The material below should be written out in full and exactly; pictures stay out of the copy.

________________________

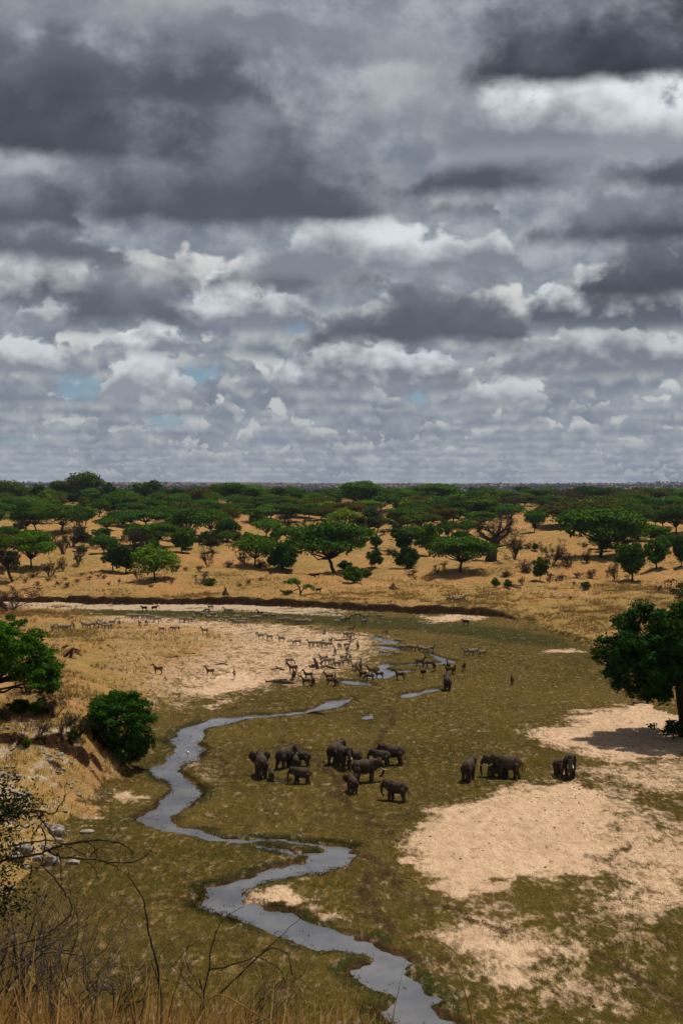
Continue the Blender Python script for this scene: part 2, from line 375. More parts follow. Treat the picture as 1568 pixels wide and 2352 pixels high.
LUSH = [
    ([(-100, 1400), (80, 1402), (420, 1403), (640, 1405), (860, 1414), (1000, 1424), (1180, 1444), (1300, 1470), (1330, 1490), (1210, 1483), (1080, 1462), (930, 1448), (780, 1438), (560, 1421), (420, 1418), (80, 1414), (-100, 1414)], 1.0, 3.0),
    ([(960, 1442), (1120, 1455), (1180, 1470), (1060, 1462)], .6, 3), ([(1290, 1505), (1340, 1500), (1345, 1520), (1300, 1525)], .8, 2.5), ([(1020, 1608), (1240, 1590), (1250, 1597), (1030, 1614)], .5, 2.5),
    ([(1060, 1680), (1190, 1690), (1250, 1710), (1330, 1740), (1250, 1735), (1150, 1705)], .45, 3), ([(790, 1650), (900, 1640), (900, 1670), (800, 1680)], .6, 2.5), ([(920, 1850), (985, 1855), (960, 1900), (900, 1920), (860, 1900)], .6, 2),
    ([(870, 1500), (920, 1505), (940, 1530), (880, 1540)], .6, 2), ([(200, 1880), (330, 1850), (380, 1870), (300, 1900), (220, 1930)], .7, 2), ([(230, 1950), (300, 1950), (280, 1975), (160, 2000)], .7, 1.5)]
TRAILS = [[(800, 1950), (870, 1985), (893, 2015), (880, 2000), (905, 2038), (960, 2065), (1010, 2092), (1080, 2117), (1160, 2140)], [(640, 1700), (700, 1720), (770, 1800), (775, 1835), (850, 1880), (890, 1920)],
          [(720, 1760), (760, 1783), (778, 1800), (790, 1830)], [(900, 1630), (905, 1660), (880, 1690), (850, 1720)], [(500, 1740), (520, 1760), (515, 1785)], [(1380, 2200), (1480, 2260), (1568, 2330)], [(850, 2010), (830, 2060), (870, 2100), (900, 2150)]]
DRY = [([(-200, 1425), (60, 1426), (250, 1428), (470, 1436), (560, 1460), (540, 1490), (470, 1530), (430, 1570), (400, 1620), (300, 1640), (100, 1640), (-200, 1640)], .62, 6.0), ([(300, 1480), (420, 1475), (520, 1500), (400, 1520)], .7, 4)]
DRY = [(flats(p), k, s) for p, k, s in DRY]
SANDS = [(flats(p), k, s) for p, k, s in SANDS]; LUSH = [(flats(p), k, s) for p, k, s in LUSH]; TRAILS = [flats(p) for p in TRAILS]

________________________

Task result:
Continue the Blender Python script for this scene: part 2, from line 375. More parts follow. Treat the picture as 1568 pixels wide and 2352 pixels high.
LUSH = [
    ([(-100, 1400), (80, 1402), (420, 1403), (640, 1405), (860, 1414), (1000, 1424), (1180, 1444), (1300, 1470), (1330, 1490), (1210, 1483), (1080, 1462), (930, 1448), (780, 1438), (560, 1421), (420, 1418), (80, 1414), (-100, 1414)], 1.0, 3.0),
    ([(960, 1442), (1120, 1455), (1180, 1470), (1060, 1462)], .6, 3), ([(1290, 1505), (1340, 1500), (1345, 1520), (1300, 1525)], .8, 2.5), ([(1020, 1608), (1240, 1590), (1250, 1597), (1030, 1614)], .5, 2.5),
    ([(1060, 1680), (1190, 1690), (1250, 1710), (1330, 1740), (1250, 1735), (1150, 1705)], .45, 3), ([(790, 1650), (900, 1640), (900, 1670), (800, 1680)], .6, 2.5), ([(920, 1850), (985, 1855), (960, 1900), (900, 1920), (860, 1900)], .6, 2),
    ([(870, 1500), (920, 1505), (940, 1530), (880, 1540)], .6, 2), ([(200, 1880), (330, 1850), (380, 1870), (300, 1900), (220, 1930)], .7, 2), ([(230, 1950), (300, 1950), (280, 1975), (160, 2000)], .7, 1.5)]
TRAILS = [[(800, 1950), (870, 1985), (893, 2015), (880, 2000), (905, 2038), (960, 2065), (1010, 2092), (1080, 2117), (1160, 2140)], [(640, 1700), (700, 1720), (770, 1800), (775, 1835), (850, 1880), (890, 1920)],
          [(720, 1760), (760, 1783), (778, 1800), (790, 1830)], [(900, 1630), (905, 1660), (880, 1690), (850, 1720)], [(500, 1740), (520, 1760), (515, 1785)], [(1380, 2200), (1480, 2260), (1568, 2330)], [(850, 2010), (830, 2060), (870, 2100), (900, 2150)]]
DRY = [([(-200, 1425), (60, 1426), (250, 1428), (470, 1436), (560, 1460), (540, 1490), (470, 1530), (430, 1570), (400, 1620), (300, 1640), (100, 1640), (-200, 1640)], .62, 6.0), ([(300, 1480), (420, 1475), (520, 1500), (400, 1520)], .7, 4)]
DRY = [(flats(p), k, s) for p, k, s in DRY]
SANDS = [(flats(p), k, s) for p, k, s in SANDS]; LUSH = [(flats(p), k, s) for p, k, s in LUSH]; TRAILS = [flats(p) for p in TRAILS]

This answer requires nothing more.